On February 14, the largest indoor farm equipment show in the country will begin in Louisville, KY. Thousands of farmers from across the Midwest will converge on the Kentucky Exposition Center to view agricultural technology and equipment from most of the major manufacturers in the industry. Last year, the National Farm Machinery Show drew a record crowd of 312,206 people.

Until I started working for Farm Industry News, I gave little thought to this massive show. But after attending it the past several years, I'm still impressed by the draw this collection of equipment has on farmers. On an average day, 78,000 people walk through the exhibit halls and look, talk, learn — and eat.

Most of the people in the crowd are men, and they are all shopping for something on the farm. (This proves my theory that men are just as interested in shopping as women, as long as it is equipment and not anything to do with clothing or the home.)

Although the National Farm Machinery Show continues to add exhibit space, the show floors are sold out. Good exhibitor space is as valuable as center court season tickets for Hawkeye basketball. In our office, we get phone calls from companies desperate to land a spot on the exhibit floor.

Our magazine is a major sponsor of the show, so we want all of our readers to go to it. But if you can't attend in person, we're offering a new type of coverage of the show that will help you learn about the new ag products and technology on display.

Farm Industry News is introducing FIN TV on its Web site. This year, Senior Editor Jodie Wehrspann and I will take a cameraman and visit many exhibits to videotape the hottest new farm equipment. The clips will be brief, but interesting and informative.

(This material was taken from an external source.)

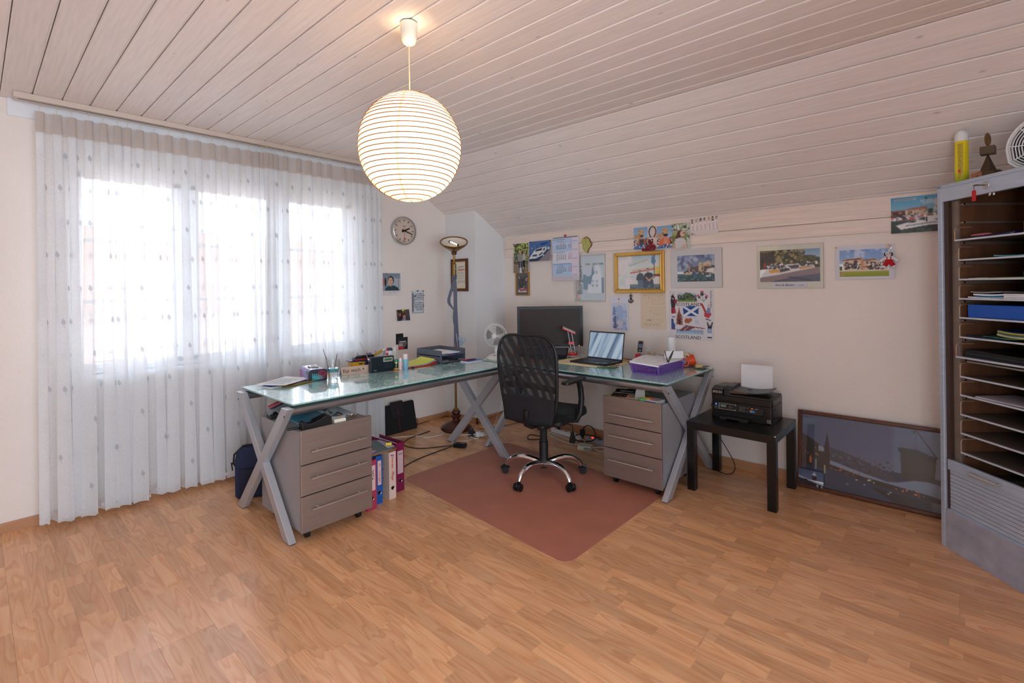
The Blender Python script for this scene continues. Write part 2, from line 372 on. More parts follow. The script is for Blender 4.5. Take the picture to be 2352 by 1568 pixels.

To access FIN TV, go to www.farmindustrynews.com, and you'll see the video pop up. It will include a link to a site with all the short clips listed. You can select what you want to see and hear.

High-speed Internet makes viewing FIN TV easy, but we know many of our readers do not have access to this technology. This is why we've been writing about how farmers can access high-speed Internet. Our magazine will be producing more online features like the video coverage of the National Farm Machinery Show, and we want you to be able to see them. So if you don't have high-speed Internet on your farm computer, start checking around for how you can access it. It will be time and money well spent.